### Requirements
Send back all the data below, exactly as given.

▬▬▬▬▬▬

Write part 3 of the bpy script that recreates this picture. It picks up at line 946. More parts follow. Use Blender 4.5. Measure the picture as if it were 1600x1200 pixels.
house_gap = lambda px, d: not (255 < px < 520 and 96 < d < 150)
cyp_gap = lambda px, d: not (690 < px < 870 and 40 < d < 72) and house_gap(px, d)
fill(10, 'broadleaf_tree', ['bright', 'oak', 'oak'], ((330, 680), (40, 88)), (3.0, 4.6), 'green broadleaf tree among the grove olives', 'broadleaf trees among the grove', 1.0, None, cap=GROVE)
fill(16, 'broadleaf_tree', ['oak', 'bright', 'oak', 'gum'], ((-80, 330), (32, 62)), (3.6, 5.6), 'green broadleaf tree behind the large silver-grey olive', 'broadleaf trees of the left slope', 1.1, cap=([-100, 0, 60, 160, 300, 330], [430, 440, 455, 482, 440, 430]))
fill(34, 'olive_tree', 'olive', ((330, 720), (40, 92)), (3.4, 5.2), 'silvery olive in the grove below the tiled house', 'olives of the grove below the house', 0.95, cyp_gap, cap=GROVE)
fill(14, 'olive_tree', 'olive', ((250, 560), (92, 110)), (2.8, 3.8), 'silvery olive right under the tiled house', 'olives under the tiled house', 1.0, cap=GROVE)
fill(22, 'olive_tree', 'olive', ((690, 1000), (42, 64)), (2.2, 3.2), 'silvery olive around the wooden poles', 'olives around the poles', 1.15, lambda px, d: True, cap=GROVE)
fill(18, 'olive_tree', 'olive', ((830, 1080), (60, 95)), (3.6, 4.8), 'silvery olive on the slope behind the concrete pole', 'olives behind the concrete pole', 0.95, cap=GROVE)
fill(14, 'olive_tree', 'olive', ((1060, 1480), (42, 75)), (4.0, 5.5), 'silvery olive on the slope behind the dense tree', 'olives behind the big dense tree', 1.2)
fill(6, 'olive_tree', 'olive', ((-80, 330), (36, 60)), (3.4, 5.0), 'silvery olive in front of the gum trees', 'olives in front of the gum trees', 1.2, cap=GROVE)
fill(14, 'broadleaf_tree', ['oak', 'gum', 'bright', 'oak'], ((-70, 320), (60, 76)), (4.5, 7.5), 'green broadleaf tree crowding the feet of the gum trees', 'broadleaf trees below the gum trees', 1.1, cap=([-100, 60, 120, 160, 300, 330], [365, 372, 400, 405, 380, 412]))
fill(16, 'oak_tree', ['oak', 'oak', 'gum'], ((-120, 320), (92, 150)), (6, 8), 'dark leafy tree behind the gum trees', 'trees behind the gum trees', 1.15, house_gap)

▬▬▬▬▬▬

### Solution
Write part 3 of the bpy script that recreates this picture. It picks up at line 946. More parts follow. Use Blender 4.5. Measure the picture as if it were 1600x1200 pixels.
house_gap = lambda px, d: not (255 < px < 520 and 96 < d < 150)
cyp_gap = lambda px, d: not (690 < px < 870 and 40 < d < 72) and house_gap(px, d)
fill(10, 'broadleaf_tree', ['bright', 'oak', 'oak'], ((330, 680), (40, 88)), (3.0, 4.6), 'green broadleaf tree among the grove olives', 'broadleaf trees among the grove', 1.0, None, cap=GROVE)
fill(16, 'broadleaf_tree', ['oak', 'bright', 'oak', 'gum'], ((-80, 330), (32, 62)), (3.6, 5.6), 'green broadleaf tree behind the large silver-grey olive', 'broadleaf trees of the left slope', 1.1, cap=([-100, 0, 60, 160, 300, 330], [430, 440, 455, 482, 440, 430]))
fill(34, 'olive_tree', 'olive', ((330, 720), (40, 92)), (3.4, 5.2), 'silvery olive in the grove below the tiled house', 'olives of the grove below the house', 0.95, cyp_gap, cap=GROVE)
fill(14, 'olive_tree', 'olive', ((250, 560), (92, 110)), (2.8, 3.8), 'silvery olive right under the tiled house', 'olives under the tiled house', 1.0, cap=GROVE)
fill(22, 'olive_tree', 'olive', ((690, 1000), (42, 64)), (2.2, 3.2), 'silvery olive around the wooden poles', 'olives around the poles', 1.15, lambda px, d: True, cap=GROVE)
fill(18, 'olive_tree', 'olive', ((830, 1080), (60, 95)), (3.6, 4.8), 'silvery olive on the slope behind the concrete pole', 'olives behind the concrete pole', 0.95, cap=GROVE)
fill(14, 'olive_tree', 'olive', ((1060, 1480), (42, 75)), (4.0, 5.5), 'silvery olive on the slope behind the dense tree', 'olives behind the big dense tree', 1.2)
fill(6, 'olive_tree', 'olive', ((-80, 330), (36, 60)), (3.4, 5.0), 'silvery olive in front of the gum trees', 'olives in front of the gum trees', 1.2, cap=GROVE)
fill(14, 'broadleaf_tree', ['oak', 'gum', 'bright', 'oak'], ((-70, 320), (60, 76)), (4.5, 7.5), 'green broadleaf tree crowding the feet of the gum trees', 'broadleaf trees below the gum trees', 1.1, cap=([-100, 60, 120, 160, 300, 330], [365, 372, 400, 405, 380, 412]))
fill(16, 'oak_tree', ['oak', 'oak', 'gum'], ((-120, 320), (92, 150)), (6, 8), 'dark leafy tree behind the gum trees', 'trees behind the gum trees', 1.15, house_gap)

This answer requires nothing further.